İttifak modelinde seçmeni bekleyen püf noktası
.
16 Nisan referandumuyla birlikte hükümet etme sisteminin değişmesi bu değişikliğin etkilediği kanunlarda da uyumlaştırma gerektiriyordu. “Uyum yasaları” adıyla yapılacak bu değişikliklerin ilki önceki gün TBMM Başkanlığı’na sunuldu. İlki diyoruz çünkü yerel/genel seçimler öncesinde eksiklikleri gidermeye yönelik bir veya 2 kanun teklifi daha verilebileceği belirtiliyor. Özellikle il seçim çevrelerindeki muhtemel düzenlemeler ve ittifakta yeni arayışlar bunu zorunlu kılabilir.
Daha önce AKP-MHP görüşmelerinde öne çıkan, tartışılan önerileri yazmıştık. Yeni sistemin toplumda meydana getireceği algı, olumlanan bir yelpazenin olabildiğince genişliği üzerine inşa edilecek. Bu sebeple en azından şu aşamada BBP’nin ittifak dışında hareket etmesi arzu edilmiyor. Diğer partilerin ittifak konusundaki kararları henüz belli değil. Örneğin CHP ve HDP’nin bir arada yer alacağı bir ittifak pusulasının sağ/muhafazakar seçmen nezdinde etkileri olacaktır. Fakat bu kez denklemin içerisinde Saadet Partisi ile yeni kurulan İyi Parti’nin de bulunacağını göz ardı etmemek gerekiyor.
Bunların hepsini önümüzdeki günlerde değerlendireceğiz. Gelelim 26 maddeden oluşan uyum paketine...
-Beklendiği gibi siyasal partilerin seçimlerde başka bir partiyi desteklemesini engelleyen hüküm kaldırılıyor. Seçim ittifakları yasal hale geliyor. Seçmenler sandığa gittiklerinde oy pusulasında daha önce partilerin protokolle belirledikleri unvana bakıp tercihini bulacak. İlk ortaya çıkan unvan ise “Cumhur İttifakı”...
-İttifakın toplam oyunun %10’u geçmesi halinde ittifaktaki tüm partiler %10’u geçmiş sayılacak. Burada bizim önerimiz Anayasa değişikliğinin ruhuna uygun olarak barajın %5’e çekilmesiydi. İki sebeple.
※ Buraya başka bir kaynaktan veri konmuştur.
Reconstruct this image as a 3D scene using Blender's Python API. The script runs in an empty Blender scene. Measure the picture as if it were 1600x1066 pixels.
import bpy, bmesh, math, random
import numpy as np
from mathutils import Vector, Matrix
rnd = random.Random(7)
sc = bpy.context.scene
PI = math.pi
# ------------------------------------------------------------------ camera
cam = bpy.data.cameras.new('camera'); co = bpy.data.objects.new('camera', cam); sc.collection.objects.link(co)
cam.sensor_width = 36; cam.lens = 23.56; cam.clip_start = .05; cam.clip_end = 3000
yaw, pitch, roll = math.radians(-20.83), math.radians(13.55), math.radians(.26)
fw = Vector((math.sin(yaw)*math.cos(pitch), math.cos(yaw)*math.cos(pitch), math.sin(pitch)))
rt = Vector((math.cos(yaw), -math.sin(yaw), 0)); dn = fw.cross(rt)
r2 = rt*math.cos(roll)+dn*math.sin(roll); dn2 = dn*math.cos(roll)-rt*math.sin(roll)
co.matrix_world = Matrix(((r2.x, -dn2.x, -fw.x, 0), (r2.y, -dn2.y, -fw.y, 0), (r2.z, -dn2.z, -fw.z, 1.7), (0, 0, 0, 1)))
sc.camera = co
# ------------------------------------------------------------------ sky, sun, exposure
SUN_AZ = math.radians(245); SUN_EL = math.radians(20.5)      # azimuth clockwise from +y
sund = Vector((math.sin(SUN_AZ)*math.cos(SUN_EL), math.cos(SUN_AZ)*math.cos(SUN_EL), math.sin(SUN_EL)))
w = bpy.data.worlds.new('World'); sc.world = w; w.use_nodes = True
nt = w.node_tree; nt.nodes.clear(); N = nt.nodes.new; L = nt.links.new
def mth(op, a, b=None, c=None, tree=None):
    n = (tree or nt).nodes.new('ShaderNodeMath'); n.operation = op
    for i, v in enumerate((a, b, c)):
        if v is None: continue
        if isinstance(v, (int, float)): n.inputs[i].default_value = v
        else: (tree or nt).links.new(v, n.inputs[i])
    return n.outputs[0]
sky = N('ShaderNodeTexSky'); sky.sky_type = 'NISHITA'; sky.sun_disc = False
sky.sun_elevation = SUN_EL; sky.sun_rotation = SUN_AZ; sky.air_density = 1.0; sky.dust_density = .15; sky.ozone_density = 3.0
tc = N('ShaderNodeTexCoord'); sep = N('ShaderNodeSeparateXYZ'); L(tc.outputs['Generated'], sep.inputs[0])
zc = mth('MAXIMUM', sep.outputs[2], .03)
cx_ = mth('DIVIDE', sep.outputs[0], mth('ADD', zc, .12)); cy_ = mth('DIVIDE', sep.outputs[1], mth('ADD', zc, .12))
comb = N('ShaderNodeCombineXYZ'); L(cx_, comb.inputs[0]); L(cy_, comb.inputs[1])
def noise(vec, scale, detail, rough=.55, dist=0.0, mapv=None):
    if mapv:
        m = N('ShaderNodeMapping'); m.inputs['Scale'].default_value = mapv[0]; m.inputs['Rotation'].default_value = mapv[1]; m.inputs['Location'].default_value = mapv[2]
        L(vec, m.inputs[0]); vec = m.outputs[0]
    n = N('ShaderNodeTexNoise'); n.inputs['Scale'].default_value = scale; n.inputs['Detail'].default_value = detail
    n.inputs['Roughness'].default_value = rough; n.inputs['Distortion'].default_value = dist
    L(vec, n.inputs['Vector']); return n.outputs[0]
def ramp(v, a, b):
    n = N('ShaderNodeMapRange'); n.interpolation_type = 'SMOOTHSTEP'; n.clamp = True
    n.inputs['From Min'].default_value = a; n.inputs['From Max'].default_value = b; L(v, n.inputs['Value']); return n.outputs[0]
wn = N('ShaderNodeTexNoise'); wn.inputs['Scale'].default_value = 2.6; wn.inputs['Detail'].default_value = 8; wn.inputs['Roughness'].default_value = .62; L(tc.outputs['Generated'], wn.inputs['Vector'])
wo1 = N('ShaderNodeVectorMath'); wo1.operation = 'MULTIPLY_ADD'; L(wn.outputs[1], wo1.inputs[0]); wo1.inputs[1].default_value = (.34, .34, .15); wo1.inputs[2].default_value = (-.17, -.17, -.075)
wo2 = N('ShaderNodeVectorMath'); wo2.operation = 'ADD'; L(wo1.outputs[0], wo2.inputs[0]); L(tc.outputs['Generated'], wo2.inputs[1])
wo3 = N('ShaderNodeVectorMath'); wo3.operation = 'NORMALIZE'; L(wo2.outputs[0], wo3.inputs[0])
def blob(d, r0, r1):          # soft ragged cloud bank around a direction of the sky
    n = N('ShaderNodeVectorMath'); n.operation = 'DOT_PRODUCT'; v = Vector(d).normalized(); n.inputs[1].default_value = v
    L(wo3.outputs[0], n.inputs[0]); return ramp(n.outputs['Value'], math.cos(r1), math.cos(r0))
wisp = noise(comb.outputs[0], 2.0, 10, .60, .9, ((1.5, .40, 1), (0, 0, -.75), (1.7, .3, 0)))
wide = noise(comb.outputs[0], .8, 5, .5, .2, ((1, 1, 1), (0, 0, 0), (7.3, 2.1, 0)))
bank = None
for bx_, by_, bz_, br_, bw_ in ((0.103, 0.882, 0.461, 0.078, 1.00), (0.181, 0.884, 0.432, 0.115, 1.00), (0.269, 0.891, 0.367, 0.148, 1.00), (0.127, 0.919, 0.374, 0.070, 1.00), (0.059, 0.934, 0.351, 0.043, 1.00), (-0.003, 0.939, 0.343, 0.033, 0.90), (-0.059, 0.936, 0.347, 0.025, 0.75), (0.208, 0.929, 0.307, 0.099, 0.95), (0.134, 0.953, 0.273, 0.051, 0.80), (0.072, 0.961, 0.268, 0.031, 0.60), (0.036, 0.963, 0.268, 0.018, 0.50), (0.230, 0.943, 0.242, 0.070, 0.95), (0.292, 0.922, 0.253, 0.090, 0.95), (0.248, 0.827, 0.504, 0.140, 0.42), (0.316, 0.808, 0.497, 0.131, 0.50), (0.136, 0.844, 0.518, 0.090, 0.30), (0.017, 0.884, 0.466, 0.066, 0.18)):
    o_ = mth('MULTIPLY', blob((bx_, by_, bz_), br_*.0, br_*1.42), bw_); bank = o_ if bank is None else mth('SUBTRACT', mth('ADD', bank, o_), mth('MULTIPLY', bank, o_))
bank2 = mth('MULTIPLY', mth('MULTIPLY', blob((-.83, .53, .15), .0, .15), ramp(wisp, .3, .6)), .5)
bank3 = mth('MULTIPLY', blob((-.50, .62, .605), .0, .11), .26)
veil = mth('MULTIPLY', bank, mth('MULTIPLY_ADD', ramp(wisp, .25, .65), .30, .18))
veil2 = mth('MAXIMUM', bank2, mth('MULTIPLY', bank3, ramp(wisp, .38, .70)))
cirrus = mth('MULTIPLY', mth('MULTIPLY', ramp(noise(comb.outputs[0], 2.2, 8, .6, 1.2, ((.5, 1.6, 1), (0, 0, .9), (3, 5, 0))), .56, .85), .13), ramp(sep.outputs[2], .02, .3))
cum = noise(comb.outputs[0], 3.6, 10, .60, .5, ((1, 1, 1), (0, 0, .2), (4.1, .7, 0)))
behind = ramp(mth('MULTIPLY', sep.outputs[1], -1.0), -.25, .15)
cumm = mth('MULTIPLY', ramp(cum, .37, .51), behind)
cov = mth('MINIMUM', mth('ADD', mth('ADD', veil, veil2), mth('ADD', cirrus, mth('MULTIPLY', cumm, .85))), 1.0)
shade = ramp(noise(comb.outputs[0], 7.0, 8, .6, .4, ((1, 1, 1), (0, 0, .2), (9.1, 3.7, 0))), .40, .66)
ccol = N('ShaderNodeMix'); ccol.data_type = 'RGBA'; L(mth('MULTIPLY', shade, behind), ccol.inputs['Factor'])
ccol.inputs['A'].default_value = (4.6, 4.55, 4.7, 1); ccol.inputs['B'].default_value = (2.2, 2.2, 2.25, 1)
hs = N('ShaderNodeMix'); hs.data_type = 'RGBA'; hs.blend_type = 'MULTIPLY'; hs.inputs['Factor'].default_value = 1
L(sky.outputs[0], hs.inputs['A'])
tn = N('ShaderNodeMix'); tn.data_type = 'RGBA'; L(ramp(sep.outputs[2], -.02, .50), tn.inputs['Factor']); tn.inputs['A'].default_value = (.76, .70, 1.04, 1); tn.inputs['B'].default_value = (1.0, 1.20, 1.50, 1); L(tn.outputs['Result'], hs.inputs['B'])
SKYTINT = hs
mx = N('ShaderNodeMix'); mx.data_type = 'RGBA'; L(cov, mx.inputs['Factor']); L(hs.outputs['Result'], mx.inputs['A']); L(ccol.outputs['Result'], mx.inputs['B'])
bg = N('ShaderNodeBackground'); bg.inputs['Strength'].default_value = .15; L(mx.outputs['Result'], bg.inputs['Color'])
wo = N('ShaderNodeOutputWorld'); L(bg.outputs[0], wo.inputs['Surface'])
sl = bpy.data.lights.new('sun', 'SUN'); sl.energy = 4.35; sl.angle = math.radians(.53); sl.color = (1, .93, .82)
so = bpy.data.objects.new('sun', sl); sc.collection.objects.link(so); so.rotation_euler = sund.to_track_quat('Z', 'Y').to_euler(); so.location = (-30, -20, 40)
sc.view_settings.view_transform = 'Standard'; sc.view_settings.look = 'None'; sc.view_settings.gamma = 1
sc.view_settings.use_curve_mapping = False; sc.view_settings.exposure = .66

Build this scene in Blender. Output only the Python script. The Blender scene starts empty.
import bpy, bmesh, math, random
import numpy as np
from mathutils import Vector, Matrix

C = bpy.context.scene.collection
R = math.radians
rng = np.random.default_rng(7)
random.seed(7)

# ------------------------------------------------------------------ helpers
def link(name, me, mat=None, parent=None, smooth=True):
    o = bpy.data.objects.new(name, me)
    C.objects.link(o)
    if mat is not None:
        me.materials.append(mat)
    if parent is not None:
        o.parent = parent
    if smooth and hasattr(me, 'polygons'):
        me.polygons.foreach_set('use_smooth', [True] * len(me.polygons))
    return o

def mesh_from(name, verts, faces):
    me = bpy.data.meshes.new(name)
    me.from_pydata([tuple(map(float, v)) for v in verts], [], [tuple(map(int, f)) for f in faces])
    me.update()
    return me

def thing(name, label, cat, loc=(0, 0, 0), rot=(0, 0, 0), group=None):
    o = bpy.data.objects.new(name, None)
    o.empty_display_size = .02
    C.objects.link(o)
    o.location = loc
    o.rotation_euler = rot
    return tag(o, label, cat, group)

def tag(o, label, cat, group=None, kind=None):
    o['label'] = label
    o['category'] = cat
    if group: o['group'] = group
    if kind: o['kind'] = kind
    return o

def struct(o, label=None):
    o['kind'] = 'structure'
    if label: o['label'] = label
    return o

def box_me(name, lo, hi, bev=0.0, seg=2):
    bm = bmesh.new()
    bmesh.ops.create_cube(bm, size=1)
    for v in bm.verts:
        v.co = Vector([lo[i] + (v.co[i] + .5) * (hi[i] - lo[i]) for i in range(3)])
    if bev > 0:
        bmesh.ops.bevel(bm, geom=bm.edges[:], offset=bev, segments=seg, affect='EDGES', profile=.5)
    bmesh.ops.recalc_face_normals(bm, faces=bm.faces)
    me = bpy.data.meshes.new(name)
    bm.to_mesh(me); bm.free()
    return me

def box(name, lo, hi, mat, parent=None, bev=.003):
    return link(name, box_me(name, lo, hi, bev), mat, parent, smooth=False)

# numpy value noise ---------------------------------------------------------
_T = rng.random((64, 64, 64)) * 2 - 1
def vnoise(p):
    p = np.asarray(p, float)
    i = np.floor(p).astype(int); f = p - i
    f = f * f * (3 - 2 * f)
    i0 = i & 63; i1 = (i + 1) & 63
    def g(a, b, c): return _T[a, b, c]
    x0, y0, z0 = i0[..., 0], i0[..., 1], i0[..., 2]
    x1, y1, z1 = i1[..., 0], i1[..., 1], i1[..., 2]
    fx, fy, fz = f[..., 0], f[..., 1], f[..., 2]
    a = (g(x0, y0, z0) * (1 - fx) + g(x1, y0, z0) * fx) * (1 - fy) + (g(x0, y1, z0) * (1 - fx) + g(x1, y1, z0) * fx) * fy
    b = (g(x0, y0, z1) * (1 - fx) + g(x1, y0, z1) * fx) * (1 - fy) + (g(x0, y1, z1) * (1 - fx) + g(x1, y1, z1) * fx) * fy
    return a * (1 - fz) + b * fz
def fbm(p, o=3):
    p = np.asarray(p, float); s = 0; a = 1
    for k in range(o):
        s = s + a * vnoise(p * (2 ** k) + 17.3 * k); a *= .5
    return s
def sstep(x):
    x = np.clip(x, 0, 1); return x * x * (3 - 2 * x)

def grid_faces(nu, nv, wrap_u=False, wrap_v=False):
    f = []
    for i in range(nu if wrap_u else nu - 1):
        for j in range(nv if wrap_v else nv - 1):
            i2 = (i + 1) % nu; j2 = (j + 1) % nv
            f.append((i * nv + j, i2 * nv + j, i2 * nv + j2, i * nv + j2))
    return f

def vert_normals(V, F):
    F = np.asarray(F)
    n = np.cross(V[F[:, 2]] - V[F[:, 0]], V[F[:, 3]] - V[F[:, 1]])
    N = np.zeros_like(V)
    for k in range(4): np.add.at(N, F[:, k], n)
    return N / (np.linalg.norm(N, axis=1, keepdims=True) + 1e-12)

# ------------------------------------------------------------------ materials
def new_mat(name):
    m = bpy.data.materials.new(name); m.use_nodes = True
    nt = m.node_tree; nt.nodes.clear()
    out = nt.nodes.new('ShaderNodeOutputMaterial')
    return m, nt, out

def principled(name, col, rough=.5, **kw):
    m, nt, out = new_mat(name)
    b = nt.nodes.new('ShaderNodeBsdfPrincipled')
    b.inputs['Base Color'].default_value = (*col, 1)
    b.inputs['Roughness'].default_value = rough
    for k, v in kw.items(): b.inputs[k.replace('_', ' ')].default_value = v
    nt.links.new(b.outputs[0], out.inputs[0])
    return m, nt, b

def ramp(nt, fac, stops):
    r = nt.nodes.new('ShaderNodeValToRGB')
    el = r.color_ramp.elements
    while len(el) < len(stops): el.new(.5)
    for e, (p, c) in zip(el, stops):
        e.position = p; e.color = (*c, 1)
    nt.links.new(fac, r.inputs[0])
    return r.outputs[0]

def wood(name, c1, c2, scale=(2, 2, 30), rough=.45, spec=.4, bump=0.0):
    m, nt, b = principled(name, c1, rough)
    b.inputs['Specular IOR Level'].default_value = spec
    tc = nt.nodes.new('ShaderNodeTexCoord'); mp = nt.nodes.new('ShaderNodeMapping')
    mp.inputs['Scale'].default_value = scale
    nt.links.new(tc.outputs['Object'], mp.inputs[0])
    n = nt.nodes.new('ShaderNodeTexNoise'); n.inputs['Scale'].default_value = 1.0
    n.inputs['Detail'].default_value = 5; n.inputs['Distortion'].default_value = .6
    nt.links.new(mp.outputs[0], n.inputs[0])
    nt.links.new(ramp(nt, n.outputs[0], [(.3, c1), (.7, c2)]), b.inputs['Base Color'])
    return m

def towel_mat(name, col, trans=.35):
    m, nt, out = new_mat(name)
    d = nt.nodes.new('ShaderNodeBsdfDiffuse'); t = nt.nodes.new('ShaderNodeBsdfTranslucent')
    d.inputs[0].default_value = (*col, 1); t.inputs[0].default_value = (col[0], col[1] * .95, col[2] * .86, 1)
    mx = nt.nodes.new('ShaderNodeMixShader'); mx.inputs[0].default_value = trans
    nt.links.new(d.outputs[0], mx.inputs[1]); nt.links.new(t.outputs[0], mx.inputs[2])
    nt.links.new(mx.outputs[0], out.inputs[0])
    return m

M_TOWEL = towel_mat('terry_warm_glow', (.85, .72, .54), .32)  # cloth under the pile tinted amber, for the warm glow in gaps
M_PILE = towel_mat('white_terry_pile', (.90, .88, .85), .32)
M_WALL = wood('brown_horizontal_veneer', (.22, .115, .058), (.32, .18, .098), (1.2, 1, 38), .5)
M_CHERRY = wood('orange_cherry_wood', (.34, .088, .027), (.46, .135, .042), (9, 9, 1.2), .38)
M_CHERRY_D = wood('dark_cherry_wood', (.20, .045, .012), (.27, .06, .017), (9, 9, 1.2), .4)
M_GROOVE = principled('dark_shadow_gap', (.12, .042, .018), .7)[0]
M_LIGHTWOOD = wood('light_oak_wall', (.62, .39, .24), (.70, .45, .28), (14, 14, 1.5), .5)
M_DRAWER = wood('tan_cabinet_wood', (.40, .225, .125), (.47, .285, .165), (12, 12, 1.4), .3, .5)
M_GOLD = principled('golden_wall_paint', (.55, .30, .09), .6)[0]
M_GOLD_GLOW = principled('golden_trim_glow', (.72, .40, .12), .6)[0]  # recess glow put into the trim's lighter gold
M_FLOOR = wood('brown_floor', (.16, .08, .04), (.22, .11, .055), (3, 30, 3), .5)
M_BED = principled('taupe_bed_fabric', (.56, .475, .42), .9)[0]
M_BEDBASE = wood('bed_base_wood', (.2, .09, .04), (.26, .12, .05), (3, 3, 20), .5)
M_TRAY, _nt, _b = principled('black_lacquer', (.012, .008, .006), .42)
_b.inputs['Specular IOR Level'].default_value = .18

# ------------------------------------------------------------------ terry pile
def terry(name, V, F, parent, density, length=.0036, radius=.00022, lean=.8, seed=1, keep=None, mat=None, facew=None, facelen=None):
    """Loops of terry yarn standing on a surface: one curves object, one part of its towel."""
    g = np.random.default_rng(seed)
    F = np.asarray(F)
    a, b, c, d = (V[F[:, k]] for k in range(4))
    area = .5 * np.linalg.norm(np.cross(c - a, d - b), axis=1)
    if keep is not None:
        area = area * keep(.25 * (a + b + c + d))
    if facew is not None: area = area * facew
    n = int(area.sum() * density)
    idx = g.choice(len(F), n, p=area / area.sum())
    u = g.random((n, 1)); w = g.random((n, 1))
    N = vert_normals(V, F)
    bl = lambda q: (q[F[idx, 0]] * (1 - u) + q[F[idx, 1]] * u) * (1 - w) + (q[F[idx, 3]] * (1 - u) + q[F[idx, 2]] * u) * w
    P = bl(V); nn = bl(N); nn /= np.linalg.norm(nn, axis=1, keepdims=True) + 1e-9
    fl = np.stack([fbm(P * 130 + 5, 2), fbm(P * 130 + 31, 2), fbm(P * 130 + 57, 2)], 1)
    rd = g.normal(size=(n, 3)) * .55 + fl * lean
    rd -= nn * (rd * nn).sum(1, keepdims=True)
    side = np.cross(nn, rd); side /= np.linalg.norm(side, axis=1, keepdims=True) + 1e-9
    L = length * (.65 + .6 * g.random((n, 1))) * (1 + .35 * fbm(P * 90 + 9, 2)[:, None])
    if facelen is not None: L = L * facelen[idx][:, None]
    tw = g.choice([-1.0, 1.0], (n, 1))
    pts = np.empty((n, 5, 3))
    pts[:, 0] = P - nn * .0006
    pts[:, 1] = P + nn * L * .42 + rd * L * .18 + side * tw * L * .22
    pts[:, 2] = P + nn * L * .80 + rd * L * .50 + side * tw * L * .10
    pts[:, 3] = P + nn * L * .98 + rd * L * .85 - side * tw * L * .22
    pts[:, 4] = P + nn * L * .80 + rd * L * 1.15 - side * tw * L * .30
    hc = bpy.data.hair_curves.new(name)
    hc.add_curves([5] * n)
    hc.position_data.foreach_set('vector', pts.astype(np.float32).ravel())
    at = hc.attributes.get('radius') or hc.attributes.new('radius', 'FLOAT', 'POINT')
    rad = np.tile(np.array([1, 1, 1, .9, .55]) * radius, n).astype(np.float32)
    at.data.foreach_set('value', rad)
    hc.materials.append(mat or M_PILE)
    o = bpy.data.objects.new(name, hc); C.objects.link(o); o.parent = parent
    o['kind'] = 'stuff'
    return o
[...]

Birincisi partilerin bir araya gelerek Cumhurbaşkanı adayı gösterebilecekleri oran %5’tir. İkincisi halen devam edecek olan %10 barajına rağmen ittifak yoluyla barajın aşılabilirliği söz konusu %10 kısıtıyla çelişebilir. Yani bu uyum yasası “barajsız bir parlamento için ittifak” diyor. Barajın %5’e çekilmesi ittifak yapmak istemeyen partilerin temsilde adalet ölçüsünde hareket alanı bulmasını sağlayabilirdi. Bu görüşümüzü hem yazdık, hem ekranlarda dile getirdik.
-Bir diğer önemli değişiklik ittifak içerisindeki partilerin milletvekili dağılımlarının belirlenmesi yöntemi... İttifak yapan siyasal partilerin oyu her partinin kendi oyu ile ortak oylardan gelen payın toplanmasıyla bulunacak. Ortak oy dağılımı ise her parti için belirli bir katsayının ortak oylarla çarpılması sonucu belirlenecek. Buna göre ittifakın büyük partisi ortak oyların %50’den fazlasını alabilme imkanını elde edecek. Bu sebeple son seçimde oy düzeyi daha düşük olan partiler ittifak içerisinde yer aldığında partilerin seçmenleri şu PÜF NOKTASINI hatırlayacak. Daha fazla milletvekili için kendi partisinin amblemine mühür vurmak zorunda. Bir yönüyle aidiyet duygusunun ve seçmen bilincinin yüksek olduğu partiler avantajını artırabilir.
Bu düzenlemede uzun süredir irdelediğimiz hususların dışında eleştirilere maruz kalan değişiklikler de var. Özellikle ikisi uzun süre gündemde kalacak gibi görülüyor. İlki 16 Nisan referandumunda da tartışmalara sebep olan YSK mührü olmayan seçim zarflarının ve oy pusulasının geçerli sayılmasını düzenleyen madde. Eğer YSK mührü olması şart değilse, bu mührün basıldığı zarf ve pusulaların hukuksallığı yeni bir tartışmayı beraberinde getirebilir. Diğer madde ise seçmen ittifak çatısı altındaki partilerin hepsine mühür basarsa yine de geçerli sayılacak. Acaba bunlar partilere nasıl dağıtılacak? Ortak oy olarak mı dağıtılması düşünülüyor?